Sans doute l’échange que j’espérais a-t-il été victime du clivage gauche-droite. Si je regrette en effet la position du gouvernement, j’ai déploré celle de l’opposition, exprimée par Bruno Le Maire, sur l’école. Comment défendre les classes bi-langues et écrire en parallèle qu’il y aurait en France des enfants à qui il ne faudrait enseigner qu’une seule langue étrangère ? N’est-ce pas contradictoire et rétrograde ? Je récuse de toutes mes forces le déterminisme social et crois en la capacité de conduire tous les enfants à la passion, à l’excellence, à la rigueur dans l’apprentissage des savoirs.

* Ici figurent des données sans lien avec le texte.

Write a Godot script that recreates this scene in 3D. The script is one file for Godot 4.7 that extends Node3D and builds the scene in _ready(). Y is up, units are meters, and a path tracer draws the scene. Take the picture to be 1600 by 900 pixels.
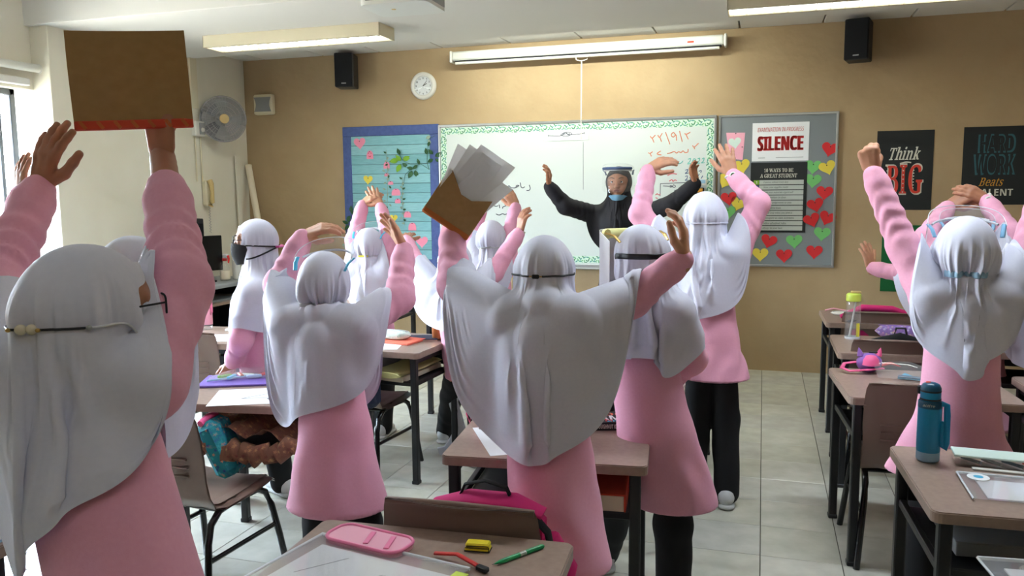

C’est pour cela que les classes bi-langues me sont si chères. Mais, à vouloir penser et agir bloc contre bloc, comme dans un jeu de rôles, c’est le compromis que l’on condamne. Et le compromis construit l’avenir.

J’ai écrit des tas d’articles, de notes, de mails et de courriers, comme bien d’autres, pour tenter de sauver les classes bi-langues. J’ai sollicité la Ministre de l’Education nationale bien sûr, mais aussi d’autres membres du gouvernement ainsi que le Premier ministre et le Président de la République. Pas plus tard que jeudi dernier, j’écrivais encore au Président avant son déplacement à Aix-la-Chapelle, auquel j’aurais souhaité être associé comme député des Français d’Allemagne. Pas de réponse. Là est aussi mon regret. Je me souviens qu’il y a deux semaines, informant quelques personnes de mon abstention à venir sur le projet de loi relative au renseignement, j’avais vu mon portable buzzer comme jamais dans la demi-heure suivante pour me convaincre de voter pour. J’aurais aimé qu’il buzze autant pour les classes bi-langues… Cette indifférence, ces silences prolongés m’ont attristé.

L’Allemagne n’est pas n’importe quel pays et l’allemand n’est pas n’importe quelle langue. La cause que, par dizaine de milliers, nous avons portée demeure plus que jamais. A la Ministre désormais d’établir par la preuve, dans la vérité des actes et des résultats, qu’elle tient à l’apprentissage de l’allemand dans notre pays. Elle nous en a assuré. Qu’elle nous le montre. A nous, amoureux de cette belle langue et de cette grande culture, d’être vigilants et exigeants. Il n’est de combats perdus que ceux que l’on ne livre pas. Ne baissons pas les bras malgré la déception, la colère ou l’amertume d’hier. Songeons à ce qui nous unit. Tout est encore à écrire.